By Jon Campisi | Aug 30, 2012

A federal judge sitting in Philadelphia has dismissed with prejudice a complaint that had

been filed by a Pennsylvania man against New Jersey’s Division of Consumer Affairs and one of its investigators alleging various federal and state constitutional rights violations.

Robert L. Gary claimed that Robert Hines, an investigator for the New Jersey Division on Consumer Affairs, excluded him from a settlement of a civil enforcement action by the New Jersey Attorney General’s Office against United Credit Adjusters Inc., a company that Gary alleged defrauded him of just over one thousand dollars.

In 2007, Gary paid United Credit $1,049 to “clean up” his credit so he could secure a mortgage, background information on the case shows.

However, the company never performed its duties, Gary claimed, and the man soon submitted a complaint to the New Jersey Attorney’s Office, which subsequently filed suit against United Credit, which is based out of New Jersey.

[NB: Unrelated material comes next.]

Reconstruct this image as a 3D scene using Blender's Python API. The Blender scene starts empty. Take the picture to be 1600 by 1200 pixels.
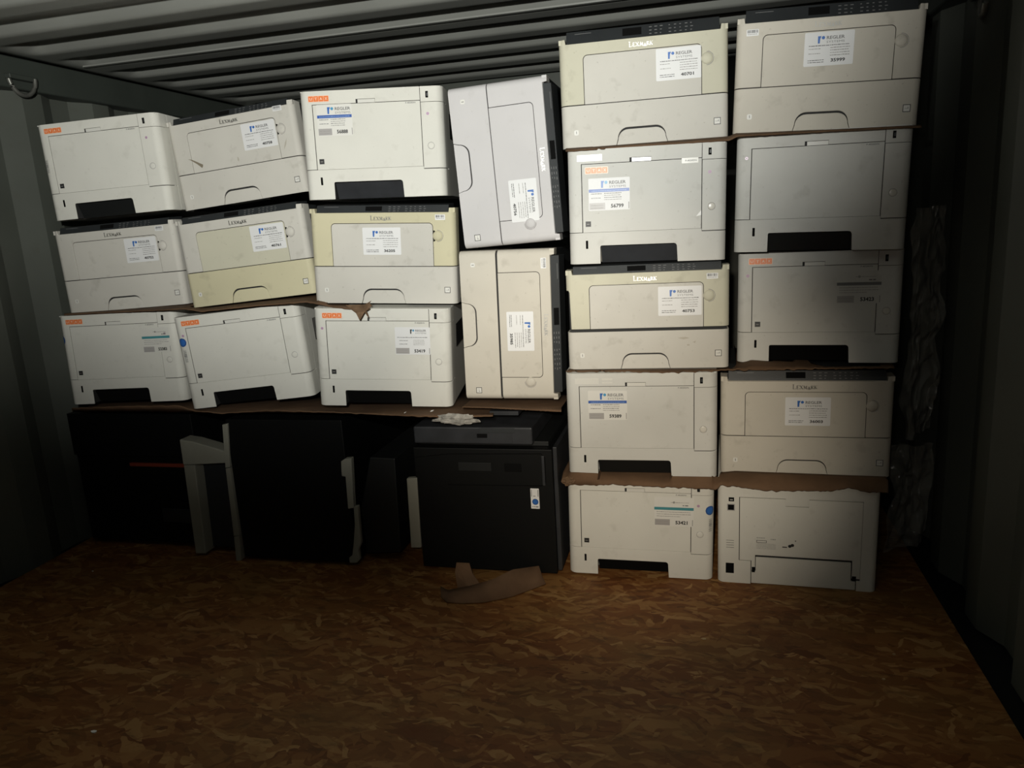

Gary’s complaint was one of many that the Attorney General’s Office received about United Credit.

In late July 2009, a New Jersey state trial court entered a final consent judgment in the litigation requiring United Credit to pay restitution to a small group of injured consumers of which Gary was not part, the record shows.

Gary contacted Hines, the investigator, to express his dissatisfaction with not being included in the restitution order, but Hines advised the man that because United Credit could not make restitution to all injured consumers, Gary should wait on the federal defendants to get his money back.

Meanwhile, the Federal Trade Commission brought suit against United Credit in the federal court in New Jersey, and Gary has still not received his restitution.

In an Aug. 27 memorandum, U.S. District Judge Juan R. Sanchez, sitting in the Eastern District of Pennsylvania, wrote that he had no choice but to dismiss Gary’s pro se complaint with prejudice because the court cannot exercise personal jurisdiction over Hines.

Sanchez wrote that the plaintiff has the burden of establishing personal jurisdiction once the defense is raised, and in the absence of an evidentiary hearing, a plaintiff need only establish a prima facie case of personal jurisdiction.

In the current case, the memorandum states, it is not disputed that Hines works for the NJDCA solely in New Jersey, and that his only contacts with Pennsylvania consist of a handful of communications between Hines in New Jersey and Gary in Pennsylvania, in the form of mail and phone calls.

“Such communications in response to Gary’s unilateral inquiries are insufficient to demonstrate Hines deliberately targeted Pennsylvania with the purpose of availing himself of the benefits and protections of conducting activities therein,” the memorandum states.

Sanchez went on to write that allowing Gary to maintain his lawsuit in Pennsylvania based solely on Hine’s sending a questionnaire to Gary in Pennsylvania and participating in a handful of phone calls with the plaintiff in Pennsylvania “would certainly offend traditional notions of fair play and substantial justice.”

Sanchez determined that Gary has not submitted any evidence regarding personal jurisdiction but has responded only with “mere allegations.”

“Although Gary’s claims against Hines were previously dismissed with leave to amend his first Amended Complaint, the dismissal was not based on lack of personal jurisdiction,” Sanchez wrote. “Nevertheless, having provided Gary ample opportunity to establish personal jurisdiction over Hines, this Court is satisfied any further amendment of Gary’s Second Amended Complaint would be futile.”